> DATASET EXTRACT:
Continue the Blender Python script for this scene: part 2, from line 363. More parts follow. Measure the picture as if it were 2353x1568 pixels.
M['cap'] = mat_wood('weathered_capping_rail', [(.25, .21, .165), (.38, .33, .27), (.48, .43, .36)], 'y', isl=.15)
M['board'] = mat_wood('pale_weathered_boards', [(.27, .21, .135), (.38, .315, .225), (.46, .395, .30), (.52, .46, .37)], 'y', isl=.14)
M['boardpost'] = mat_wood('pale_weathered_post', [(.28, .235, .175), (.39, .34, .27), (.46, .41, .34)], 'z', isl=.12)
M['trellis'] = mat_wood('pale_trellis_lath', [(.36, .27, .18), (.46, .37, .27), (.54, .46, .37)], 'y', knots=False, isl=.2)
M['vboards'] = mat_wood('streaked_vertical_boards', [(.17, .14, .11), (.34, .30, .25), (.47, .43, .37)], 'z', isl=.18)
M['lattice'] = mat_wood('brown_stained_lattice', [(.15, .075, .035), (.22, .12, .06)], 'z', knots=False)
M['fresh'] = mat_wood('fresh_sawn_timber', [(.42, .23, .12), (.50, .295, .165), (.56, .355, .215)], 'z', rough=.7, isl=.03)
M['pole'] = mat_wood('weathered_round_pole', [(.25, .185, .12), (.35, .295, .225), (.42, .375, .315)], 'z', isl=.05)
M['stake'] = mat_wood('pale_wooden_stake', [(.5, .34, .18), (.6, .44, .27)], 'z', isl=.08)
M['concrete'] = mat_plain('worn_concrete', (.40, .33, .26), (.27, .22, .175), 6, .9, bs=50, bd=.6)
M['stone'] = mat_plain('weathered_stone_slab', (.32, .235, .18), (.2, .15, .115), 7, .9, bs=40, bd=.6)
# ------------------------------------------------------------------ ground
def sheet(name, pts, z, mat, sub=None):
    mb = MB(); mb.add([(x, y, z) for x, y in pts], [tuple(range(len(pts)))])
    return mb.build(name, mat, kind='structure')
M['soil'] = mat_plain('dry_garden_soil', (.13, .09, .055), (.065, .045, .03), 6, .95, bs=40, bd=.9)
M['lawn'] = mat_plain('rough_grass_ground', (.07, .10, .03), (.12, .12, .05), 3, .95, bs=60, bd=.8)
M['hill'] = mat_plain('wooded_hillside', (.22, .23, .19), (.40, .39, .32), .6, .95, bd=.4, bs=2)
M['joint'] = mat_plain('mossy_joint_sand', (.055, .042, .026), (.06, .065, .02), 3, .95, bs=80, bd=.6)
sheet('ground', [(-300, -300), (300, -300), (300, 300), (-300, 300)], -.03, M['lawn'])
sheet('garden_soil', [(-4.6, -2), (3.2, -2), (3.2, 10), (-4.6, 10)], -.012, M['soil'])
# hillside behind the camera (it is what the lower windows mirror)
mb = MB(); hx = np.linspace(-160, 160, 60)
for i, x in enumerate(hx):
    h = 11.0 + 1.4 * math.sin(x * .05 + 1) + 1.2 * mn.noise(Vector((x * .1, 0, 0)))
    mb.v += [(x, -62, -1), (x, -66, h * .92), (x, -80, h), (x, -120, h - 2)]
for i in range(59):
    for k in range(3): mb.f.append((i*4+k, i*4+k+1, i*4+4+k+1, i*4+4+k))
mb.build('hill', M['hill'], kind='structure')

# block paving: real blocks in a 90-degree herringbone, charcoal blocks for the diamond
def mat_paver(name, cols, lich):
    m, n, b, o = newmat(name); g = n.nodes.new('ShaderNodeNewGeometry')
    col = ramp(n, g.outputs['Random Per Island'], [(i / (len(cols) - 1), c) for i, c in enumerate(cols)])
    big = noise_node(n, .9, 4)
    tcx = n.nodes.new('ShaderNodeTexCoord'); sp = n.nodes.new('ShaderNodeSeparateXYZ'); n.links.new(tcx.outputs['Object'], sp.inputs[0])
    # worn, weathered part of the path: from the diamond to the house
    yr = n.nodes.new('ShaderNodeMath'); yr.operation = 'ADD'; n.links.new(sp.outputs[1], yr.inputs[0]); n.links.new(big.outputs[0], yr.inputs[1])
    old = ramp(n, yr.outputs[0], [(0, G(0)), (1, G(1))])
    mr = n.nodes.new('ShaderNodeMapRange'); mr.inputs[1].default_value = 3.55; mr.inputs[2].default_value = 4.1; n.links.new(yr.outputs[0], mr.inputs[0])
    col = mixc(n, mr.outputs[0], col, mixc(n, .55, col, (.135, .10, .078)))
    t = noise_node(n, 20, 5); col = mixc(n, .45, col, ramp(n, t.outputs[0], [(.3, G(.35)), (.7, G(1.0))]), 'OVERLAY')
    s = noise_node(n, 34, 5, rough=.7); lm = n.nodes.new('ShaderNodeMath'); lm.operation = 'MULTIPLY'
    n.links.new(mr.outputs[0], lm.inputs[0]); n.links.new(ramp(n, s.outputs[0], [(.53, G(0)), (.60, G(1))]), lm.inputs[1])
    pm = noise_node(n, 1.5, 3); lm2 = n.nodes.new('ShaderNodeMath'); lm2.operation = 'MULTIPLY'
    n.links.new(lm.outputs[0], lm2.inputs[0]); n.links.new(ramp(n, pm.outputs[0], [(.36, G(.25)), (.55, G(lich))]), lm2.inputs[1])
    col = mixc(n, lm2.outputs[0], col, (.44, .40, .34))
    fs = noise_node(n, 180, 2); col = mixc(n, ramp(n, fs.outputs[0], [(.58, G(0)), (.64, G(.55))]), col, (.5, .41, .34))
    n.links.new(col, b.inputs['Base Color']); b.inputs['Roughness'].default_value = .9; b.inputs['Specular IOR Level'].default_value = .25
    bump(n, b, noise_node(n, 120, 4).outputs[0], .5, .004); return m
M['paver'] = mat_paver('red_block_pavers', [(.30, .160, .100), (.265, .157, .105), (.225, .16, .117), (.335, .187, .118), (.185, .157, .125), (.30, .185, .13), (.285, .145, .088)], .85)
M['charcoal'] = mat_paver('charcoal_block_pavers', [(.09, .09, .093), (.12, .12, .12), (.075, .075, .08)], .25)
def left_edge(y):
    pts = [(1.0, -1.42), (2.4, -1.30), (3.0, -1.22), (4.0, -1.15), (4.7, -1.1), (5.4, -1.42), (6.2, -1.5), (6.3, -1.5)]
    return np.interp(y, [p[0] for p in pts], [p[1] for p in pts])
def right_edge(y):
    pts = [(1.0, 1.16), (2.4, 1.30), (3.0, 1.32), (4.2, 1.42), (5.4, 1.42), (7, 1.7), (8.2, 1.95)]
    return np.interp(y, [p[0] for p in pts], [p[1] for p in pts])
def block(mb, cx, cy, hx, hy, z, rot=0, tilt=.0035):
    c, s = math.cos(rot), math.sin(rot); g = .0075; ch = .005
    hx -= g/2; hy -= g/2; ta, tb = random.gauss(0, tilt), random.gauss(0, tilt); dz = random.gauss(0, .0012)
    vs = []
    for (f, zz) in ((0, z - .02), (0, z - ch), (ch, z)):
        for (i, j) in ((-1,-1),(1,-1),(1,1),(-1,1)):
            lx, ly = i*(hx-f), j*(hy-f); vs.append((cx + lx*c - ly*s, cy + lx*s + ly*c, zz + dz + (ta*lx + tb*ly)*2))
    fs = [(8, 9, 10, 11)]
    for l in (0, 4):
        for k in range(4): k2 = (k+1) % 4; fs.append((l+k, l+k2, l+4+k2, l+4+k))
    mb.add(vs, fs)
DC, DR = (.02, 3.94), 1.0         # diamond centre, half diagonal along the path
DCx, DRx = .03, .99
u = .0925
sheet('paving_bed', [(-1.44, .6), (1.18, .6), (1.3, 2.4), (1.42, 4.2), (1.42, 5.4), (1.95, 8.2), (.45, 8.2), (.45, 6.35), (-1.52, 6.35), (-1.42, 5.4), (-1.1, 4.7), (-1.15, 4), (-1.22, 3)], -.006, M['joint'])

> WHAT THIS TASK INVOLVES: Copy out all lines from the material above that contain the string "part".

> ANSWER TO THE EXERCISE:
Continue the Blender Python script for this scene: part 2, from line 363. More parts follow. Measure the picture as if it were 2353x1568 pixels.
    # worn, weathered part of the path: from the diamond to the house